We also have five suppress options, for suppressing dielectric, metal or magnetic losses, singularity corrections, and SAR analysis. Suppressing the losses saves memory and computing time. Thus it is very convenient when we want to obtain faster preliminary simulation results without laborious modification of the entire project. Suppressing singularity corrections is only used in specific software operation, evaluating the influence of field singularities on the accuracy of FDTD results.
2.1.1.2 Basic Heating Module settings
button opens the Basic Heating Module Settings dialogue with the settings available for QW-BHM module.
Allow BHM is an option available for QW-3D users who have the QW‑BHM licence.
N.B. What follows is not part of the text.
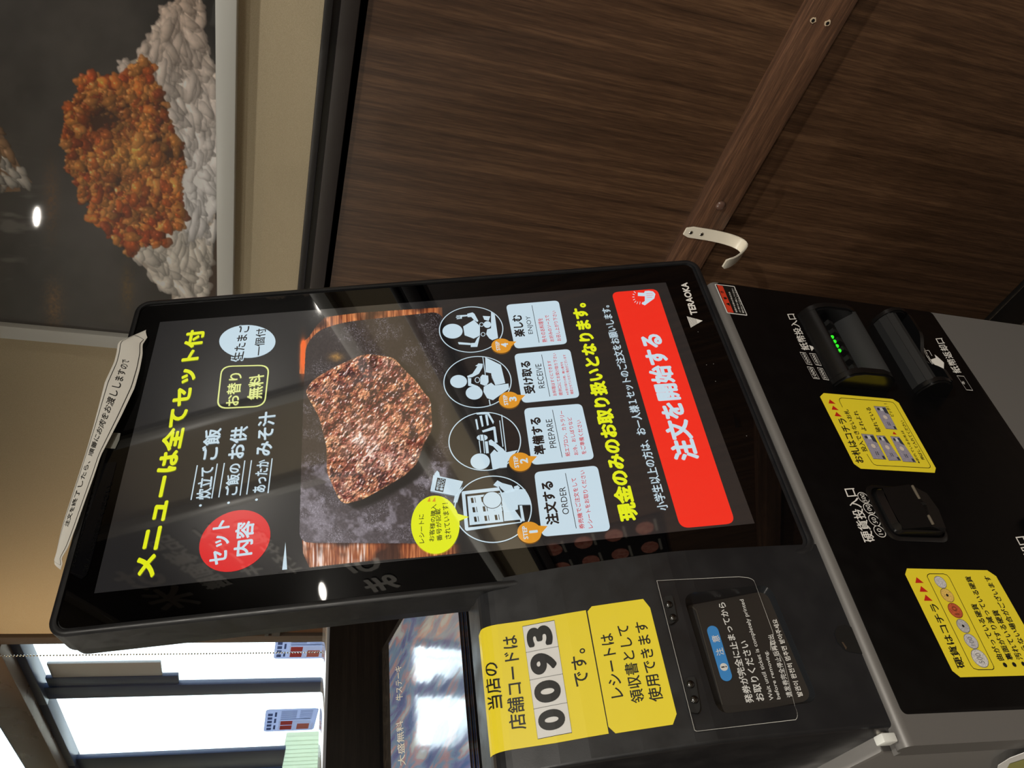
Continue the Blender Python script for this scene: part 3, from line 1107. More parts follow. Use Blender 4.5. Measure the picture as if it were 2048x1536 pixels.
def glossy_print(name, seed):
    m = mat(name, (120, 140, 200), 0.12, coat=1.0)
    nt = m.node_tree
    b = nt.nodes['Principled BSDF']
    b.inputs['Coat Roughness'].default_value = 0.08
    b.inputs['Coat IOR'].default_value = 2.0
    tc = nt.nodes.new('ShaderNodeTexCoord')
    mp = nt.nodes.new('ShaderNodeMapping')
    mp.inputs['Scale'].default_value = (14, 3.5, 1)
    mp.inputs['Location'].default_value = (seed, seed * 2, 0)
    nt.links.new(tc.outputs['Object'], mp.inputs[0])
    n = nt.nodes.new('ShaderNodeTexNoise')
    n.inputs['Scale'].default_value = 1.6
    n.inputs['Detail'].default_value = 5
    n.inputs['Distortion'].default_value = 0.8
    nt.links.new(mp.outputs[0], n.inputs['Vector'])
    r = nt.nodes.new('ShaderNodeValToRGB')
    e = r.color_ramp.elements
    e[0].position = 0.3
    e[0].color = (*lin((96, 128, 196)), 1)
    e[1].position = 0.75
    e[1].color = (*lin((226, 236, 246)), 1)
    for p, c in ((0.42, (130, 140, 205)), (0.5, (140, 180, 228)), (0.56, (200, 170, 190)), (0.62, (196, 216, 240))):  # pale stops also carry the window reflection, put into the print colour
        k = e.new(p)
        k.color = (*lin(c), 1)
    nt.links.new(n.outputs['Fac'], r.inputs[0])
    nt.links.new(r.outputs[0], b.inputs['Base Color'])
    n2 = nt.nodes.new('ShaderNodeTexNoise')
    mp2 = nt.nodes.new('ShaderNodeMapping')
    mp2.inputs['Scale'].default_value = (30, 7, 1)
    nt.links.new(tc.outputs['Object'], mp2.inputs[0])
    nt.links.new(mp2.outputs[0], n2.inputs['Vector'])
    n2.inputs['Scale'].default_value = 1.0
    bp = nt.nodes.new('ShaderNodeBump')
    bp.inputs['Strength'].default_value = 0.2
    bp.inputs['Distance'].default_value = 0.002
    nt.links.new(n2.outputs['Fac'], bp.inputs['Height'])
    nt.links.new(bp.outputs[0], b.inputs['Normal'])
    nt.links.new(bp.outputs[0], b.inputs['Coat Normal'])
    return m


M_STACKP = glossy_print('glossy_print_and_sheen', 3.0)
M_SHEET = mat('laminated_sheet_edge', (112, 98, 82), 0.35)
for k in range(8):
    bm = bmesh.new()
    nx_, ny_ = 24, 24
    x0_, x1_ = 0.56 * W + 0.004 * (k % 3), 2.25 * W
    v0_, v1_ = 0.004 * ((k * 5) % 4) if k < 7 else 0.0, b_back
    h_ = 0.0004 + k * 0.0021
    g = [[None] * (ny_ + 1) for _ in range(nx_ + 1)]
    gb = [[None] * (ny_ + 1) for _ in range(nx_ + 1)]
    for i in range(nx_ + 1):
        for j in range(ny_ + 1):
            x, v = x0_ + (x1_ - x0_) * i / nx_, v0_ + (v1_ - v0_) * j / ny_
            g[i][j] = bm.verts.new(ST0.to3(x, v, h_ + 0.0011))
            gb[i][j] = bm.verts.new(ST0.to3(x, v, h_))
    for i in range(nx_):
        for j in range(ny_):
            bm.faces.new((g[i][j], g[i + 1][j], g[i + 1][j + 1], g[i][j + 1]))
    for i in range(nx_):
        bm.faces.new((gb[i][0], gb[i + 1][0], g[i + 1][0], g[i][0])).material_index = 1
        bm.faces.new((gb[i + 1][ny_], gb[i][ny_], g[i][ny_], g[i + 1][ny_])).material_index = 1
    for j in range(ny_):
        bm.faces.new((gb[0][j + 1], gb[0][j], g[0][j], g[0][j + 1])).material_index = 1
        bm.faces.new((gb[nx_][j], gb[nx_][j + 1], g[nx_][j + 1], g[nx_][j])).material_index = 1
    o = obj('laminated_poster', bm, [M_STACKP, M_SHEET], None)
    tag(o, 'glossy blue and white laminated poster, window sheen in its colour, lying on top of its stack' if k == 7 else 'laminated poster under the glossy top one in the counter stack', 'poster', 'laminated posters stacked on the side counter')
ST = Plane(ST0.o + ST0.n * (0.0004 + 7 * 0.0021 + 0.0013), ST0.a, ST0.b)
top = o
for (q0, q1, q2, s_) in (((806, 1400), (803, 1330), (792, 1402), '牛ステーキ'), ((812, 1530), (806, 1440), (797, 1532), '大盛無料')):
    text(ST, ID, s_, q0, q1, q2, M_WHITEFR, top, 0.0002, 0.01)

# ------------------------------------------------------------------ ticket machine
TLd = (1.01067818 * W, 2.07948368 * W, CAMH + 0.42771361 * W)
DS = Plane(TLd, (1, 0, 0), (0, 0.26227136, 0.96499416))
PYY = 1.56 * W
PS = Plane((0, PYY, 0), (1, 0, 0), (0, 0, 1))
for q in ((1613, 1050), (1410, 566), (1390, 571), (1603, 1086), (1385, 545), (270, 608), (1362, 520)):
    _P('ds', q, [round(v / W, 3) for v in DS.px(q)])
mac = tag(empty('ticket_machine', (1.2 * W, PYY + 0.15, 0)), 'black and silver self service meal ticket machine with tilted touch screen and coin panel', 'machine')


def loft(name, S, levels, m, parent, smooth=40, cap0=True, cap1=True):
    """levels: list of (outline, h) with equal point counts"""
    bm = bmesh.new()
    rows = [[bm.verts.new(S.to3(p[0], p[1], h)) for p in out] for out, h in levels]
    n = len(rows[0])
    for i in range(len(rows) - 1):
        for k in range(n):
            bm.faces.new((rows[i][k], rows[i][(k + 1) % n], rows[i + 1][(k + 1) % n], rows[i + 1][k]))
    if cap0:
        bm.faces.new(rows[0][::-1])
    if cap1:
        bm.faces.new(rows[-1])
    bmesh.ops.recalc_face_normals(bm, faces=bm.faces)
    return obj(name, bm, m, parent, smooth=smooth)


def RR(i, r=0.05, ex=0.0, bot=1.922):
    d = i
    return rrect((-0.112 - ex) * W + d, (1.110 + ex) * W - d, -(bot + ex) * W + d, (0.095 + ex) * W - d, max(r * W - d, 0.004), 8)


loft('monitor_frame', DS, [(RR(0.0015), -0.030), (RR(0), -0.0285), (RR(0), 0.0005), (RR(0.0015), 0.0022), (RR(0.004), 0.0026), (RR(0.0062), 0.0020), (RR(0.0068), -0.0004)], M_BLACK, mac)
loft('monitor_shell', DS, [(RR(0.020), -0.056), (RR(0.012), -0.054), (RR(0.0035), -0.046), (RR(0.0020), -0.0305), (RR(0.004), -0.0296)], M_BLACK, mac)
glass = lay('front_glass', DS, [rrect(-0.089 * W, 1.088 * W, -1.893 * W, 0.074 * W, 0.03 * W, 6)], M_GLASS, mac, 0.0002)
disp = lay('display', DS, [[(0, 0), (W, 0), (W, -1.7776 * W), (0, -1.7776 * W)][::-1]], E_BG, mac, 0.0004)
# a small sensor window and specks of dust on the lower glass
lay('sensor_window', DS, [pxs(DS, ID, [(1466, 826), (1478, 826), (1484, 854), (1471, 855)])], mat('sensor_dark', (16, 18, 20), 0.2), glass, 0.0002)
M_DUST = mat('dust_grey', (120, 120, 116), 0.9)
for q in ((1396, 664), (1427, 728), (1431, 763), (1543, 1172), (1493, 872), (1413, 730)):
    lay('dust_speck', DS, [ell(DS.px(q), 0.0005, n=7)], M_DUST, glass, 0.0003)

P4 = C(240, 560, 0.4166667)
P5 = C(560, 560, 0.390625)
P6 = C(820, 560, 0.1953125)
P7 = C(820, 840, 0.2246094)
P8 = C(1180, 560, 0.36468)
H1 = 0.0007


def dt(cv, body, lb, rb, lt, m, bold=0.0, h=H1 + 0.0003, name='lettering', space=1.0):
    return text(DS, cv, body, lb, rb, lt, m, disp, h, bold, name, space)


def dl(cv, polys, m, h=H1, name='graphic'):
    return lay(name, DS, [pxs(DS, cv, p) for p in polys], m, disp, h)


dt(P4, 'メニューは全てセット付', (170, 1428), (412, 236), (52, 1445), E_YEL, 0.042, name='heading_lettering')
for (bx, by) in ((387, 1084), (522, 1071), (656, 1056)):
    lay('bullet', DS, [ell(DS.px(P4(bx, by)), 0.0013, n=16)], E_WHT, disp, H1)
dt(P4, '炊立て', (436, 1050), (455, 895), (364, 1060), E_WHT, 0.022)
dt(P4, 'ご飯', (470, 862), (490, 712), (386, 872), E_WHT, 0.026)
dt(P4, 'ご飯の', (565, 1032), (585, 880), (500, 1040), E_WHT, 0.022)
dt(P4, 'お供', (598, 856), (617, 702), (514, 866), E_WHT, 0.026)
dt(P4, 'あったか', (698, 1018), (720, 862), (636, 1026), E_WHT, 0.022)
dt(P4, 'みそ汁', (730, 842), (750, 630), (645, 852), E_WHT, 0.026)
lns = []
for a, b in (((342, 1057), (372, 891)), ((441, 1050), (468, 883)), ((475, 1045), (502, 880)), ((577, 1036), (600, 868)), ((609, 1031), (632, 867)), ((711, 1025), (731, 858))):
    lns.append(line2(DS.px(P4(*a)), DS.px(P4(*b)), 0.0011))
lay('rule', DS, lns, E_WHT, disp, H1)
bx = rpoly(pxs(DS, P4, [(463, 622), (487, 414), (720, 408), (697, 610)]), 0.012, 6)
ring('badge_outline', DS, bx, 0.0018, E_PAL, disp, H1)
dt(P4, 'お替り', (573, 603), (590, 446), (505, 610), E_PAL, 0.018)
dt(P4, '無料', (683, 570), (694, 452), (609, 580), E_PAL, 0.022)
lay('badge', DS, [pell(DS, P4, 612, 297, 135, 79)], E_WHT, disp, H1)
dt(P4, '生たまご', (592, 390), (630, 212), (528, 398), E_WHT, 0.075, h=H1 + 0.0001)
dt(P4, '生たまご', (589, 386), (626, 217), (534, 392), E_BLK, 0.02, h=H1 + 0.0003)
dt(P4, '一個付', (690, 362), (703, 233), (641, 368), E_BLK, 0.015)
lay('badge', DS, [ell(tuple(np.mean(pell(DS, P4, 553, 1252, 142, 145), 0)), *(0.5 * (np.ptp(np.array(pell(DS, P4, 553, 1252, 142, 145))[:, 0])) for _ in (0, 1)))], E_RED, disp, H1)
dt(P4, 'セット', (517, 1362), (535, 1150), (428, 1374), E_WHT, 0.03)
dt(P4, '内容', (636, 1320), (648, 1155), (543, 1332), E_WHT, 0.03)
dl(P4, [[(795, 1260), (779, 1393), (803, 1391)]], E_WHT)

# step circles
cir = [(P7, 757, 798, 328, 309), (P7, 665, 195, 323, 264), (P6, 692, 1050, 351, 267), (P6, 627, 513, 331, 238)]
cc = []
for cv, x, y, rx, ry in cir:
    pts = np.array(pell(DS, cv, x, y, rx, ry))
    cc.append((pts[:, 0].min() / 2 + pts[:, 0].max() / 2, -1.057 * W, np.ptp(pts[:, 0]) / 2, np.ptp(pts[:, 1]) / 2))
_P('circles', [[round(v / W, 3) for v in c] for c in cc])
RC = float(np.mean([c[2] for c in cc] + [c[3] for c in cc]))
for c in cc:
    o_ = ell((c[0], c[1]), RC, n=64)
    lay('icon_disc', DS, [o_], E_BLK, disp, H1 + 0.0001)
    ring('icon_circle', DS, o_, 0.0011, E_WHT, disp, H1 + 0.0002)
H2 = H1 + 0.0003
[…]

It instructs QW-Simulator to reserve more memory needed for QW‑BHM operations and sets several BHM parameters. If this option is enabled, then rotation movements can be added to the project (see Section A 2.2.2).
Allow Heat Flow checked causes that heat transfer analysis will be performed at each BHM step, if a proper Heat Flow module is set in Set Tools of QW-Simulator, and if all thermal media parameters are defined in media *.pmo files. For more details please refer to Chapter BHM 4.
The Tasker Times frame allows setting parameters for microwave heating process and is described in details in the QW-BHM manual.
Fig.A 2.1.1.2-1 Basic Heating Module Settings dialogue.
Save additional components – when checked causes that the additional components will be saved by QW-Simulator after each BHM step. Additional components can be set in the Components dialogue available after clicking Components button. By default, the temperature patterns after consecutive BHM steps are saved in files. For convenience user can set up automatic suspend or freeze after each/particular BHM step.